While preparing the three-way conversation between Txell Feixas, Clara Segura, and Cristina Genebat around Tots Ocells, along with Ariadna Fernández, Anna Novell, and Albert Reverendo, we posed several questions to delve deeper into how discourses about war are constructed and represented.
How we talk about war, how we write about it, or how we see it,
in other words, how we adapt language to an experience that eludes it.
El silencio de la guerra, Antonio Monegal 1
The first major documented battle in history is that of Kadesh, involving the Egyptians and the Hittites, around three thousand years ago. Before this, we find cave paintings depicting warfare, such as the representation of archers in the cave of Morella la Vella, in Castellón, dating back six thousand years.

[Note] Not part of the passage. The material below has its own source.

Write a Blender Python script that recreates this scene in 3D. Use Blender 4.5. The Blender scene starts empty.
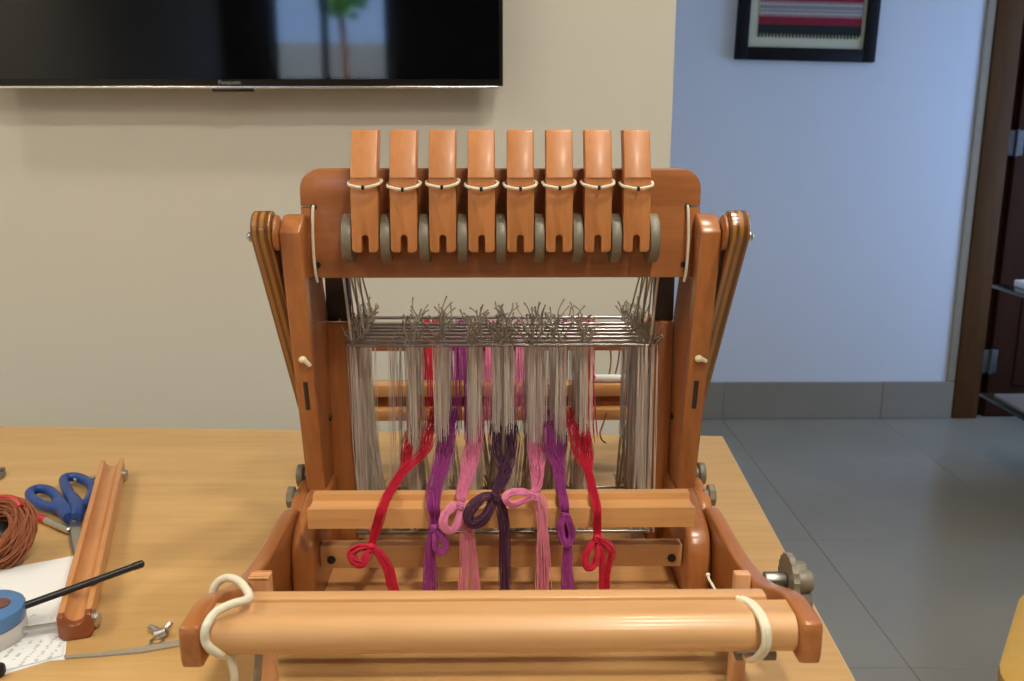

From the earliest civilizations to the present day, we cannot ignore the present in which we live. What role does journalism, theater, or literature play in the explanation, representation, and narration of wartime conflicts? How do cultural products shape the imagination of those who have never experienced war firsthand?
For there to be war, the existence of the enemy is indispensable. The formation of this idea - how the other is created - or the repercussion of this process on those who live between worlds, who participate in different cultural spaces, are aspects reflected in Tots Ocells. The representation of the construction of alterity in the work makes us question the process of identity formation. Can we become aware, through theater or literature, of the multiple perspectives of a conflict?
The intergenerational legacy of war, the inheritance, and the management of wartime trauma, are present in this and other works of Wajdi Mouawad, such as "Incendies". And, it also addresses all of us. How do different generations relate to the same conflict? Those who experienced it, those who grew up in silence, those seeking answers. "All the Birds" shows us how past wars shape the lives of future generations.
CREON: The enemy cannot be a friend even after death!
ANTIGONE: I was not born to share hatred, but love.
With this epigraph, Mouawad draws a continuous line between Greek tragedy, Antigone, and his contemporary tragedy. In the case of Tots Ocells, we find a work full of multiple complexities of all kinds: lives lost due to war, family conflicts, displacement, identity, the intergenerational legacy of conflict, violence, political and ethical dilemmas, the possibility of reconciliation... However, among all these folds that shape the plot, we discover a latent, simple truth buried throughout history and revealed following the model of Aristotelian catharsis.
Three thousand years ago, sixteen years after the start of the conflict, Egyptians and Hittites signed the first peace treaty in history. This agreement included the commitment of future generations to respect it and ensured a long period of understanding and collaboration between the two peoples. Today, with Tots Ocells, Wajdi Mouawad invites us to ask ourselves:
How can we become our own enemy? How can we become the amphibious bird?
1 Monegal, A. (2024). El silencio de la guerra. Acantilado.